A retórica anti-nazi serve, contudo, um propósito interno: a Rússia ainda carrega o trauma da guerra contra os nazis na Segunda Guerra Mundial — ou a Grande Guerra Patriótica, como é chamada na Rússia (e, antes, na União Soviética) a frente de guerra no leste europeu.

De facto, o desprezo pelos nazis é um dos grandes elementos que cimentam a identidade russa. O dia 9 de maio é um dos principais feriados nacionais da Rússia: celebrado como o Dia da Vitória, assinala o dia em que as tropas soviéticas derrotaram os nazis em 1945. Por isso, o dia 9 de maio tem inclusivamente sido apontado como a meta de Vladimir Putin para a guerra na Ucrânia, repetindo em 2022 o grande feito heróico do fim da Grande Guerra.

As declarações de Sergey Lavrov foram recebidas com perplexidade em Israel, sobretudo tendo em conta que o ministro russo devolveu precisamente aos judeus as culpas pelo antissemitismo. “Há muito tempo que temos ouvido os judeus mais sábios dizer que os maiores antissemitas são os próprios judeus“, disse.

Para o ministro dos Negócios Estrangeiros israelita, a afirmação é uma provocação. “Os judeus não se assassinaram a si próprios no Holocausto”, afirmou Lapid. “O nível mais baixo de racismo contra os judeus é culpar os próprios judeus pelo antissemitismo.”

Também o Yad Vashem, o centro oficial de memória do Holocausto em Israel, divulgou um comunicado de condenação das palavras de Lavrov.

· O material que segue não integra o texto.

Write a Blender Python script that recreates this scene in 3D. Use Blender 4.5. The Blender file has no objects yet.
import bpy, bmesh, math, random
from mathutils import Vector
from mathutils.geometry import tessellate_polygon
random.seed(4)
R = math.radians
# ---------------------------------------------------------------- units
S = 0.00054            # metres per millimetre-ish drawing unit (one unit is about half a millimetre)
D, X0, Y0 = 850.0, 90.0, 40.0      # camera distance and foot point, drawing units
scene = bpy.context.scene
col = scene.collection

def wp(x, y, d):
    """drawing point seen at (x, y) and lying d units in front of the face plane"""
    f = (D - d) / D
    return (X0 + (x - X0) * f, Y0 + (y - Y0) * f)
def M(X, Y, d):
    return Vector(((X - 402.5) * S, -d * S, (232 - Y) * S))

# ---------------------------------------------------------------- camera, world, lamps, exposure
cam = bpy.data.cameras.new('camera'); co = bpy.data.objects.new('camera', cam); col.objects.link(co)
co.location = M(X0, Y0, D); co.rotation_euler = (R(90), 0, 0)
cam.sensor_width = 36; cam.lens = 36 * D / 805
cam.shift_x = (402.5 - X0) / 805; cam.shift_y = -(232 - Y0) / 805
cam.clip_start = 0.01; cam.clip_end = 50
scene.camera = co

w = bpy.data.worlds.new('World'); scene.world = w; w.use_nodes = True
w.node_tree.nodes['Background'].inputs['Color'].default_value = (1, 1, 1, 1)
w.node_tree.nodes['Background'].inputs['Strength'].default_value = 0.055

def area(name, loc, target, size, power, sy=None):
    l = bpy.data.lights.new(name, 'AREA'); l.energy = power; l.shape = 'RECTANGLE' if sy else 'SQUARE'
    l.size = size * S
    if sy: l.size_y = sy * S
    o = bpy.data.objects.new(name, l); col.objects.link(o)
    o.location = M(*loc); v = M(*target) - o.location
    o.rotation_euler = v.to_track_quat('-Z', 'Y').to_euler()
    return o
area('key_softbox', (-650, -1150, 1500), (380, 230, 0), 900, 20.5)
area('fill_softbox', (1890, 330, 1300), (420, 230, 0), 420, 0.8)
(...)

“Lavrov está a propagar a inversão do Holocausto, transformando as vítimas nos criminosos com base na promoção de uma alegação completamente infundada de que Hitler tinha ascendência judaica”, lê-se na nota, que classifica as declarações de Lavrov como “absurdas, delirantes, perigosas e merecedoras de condenação“.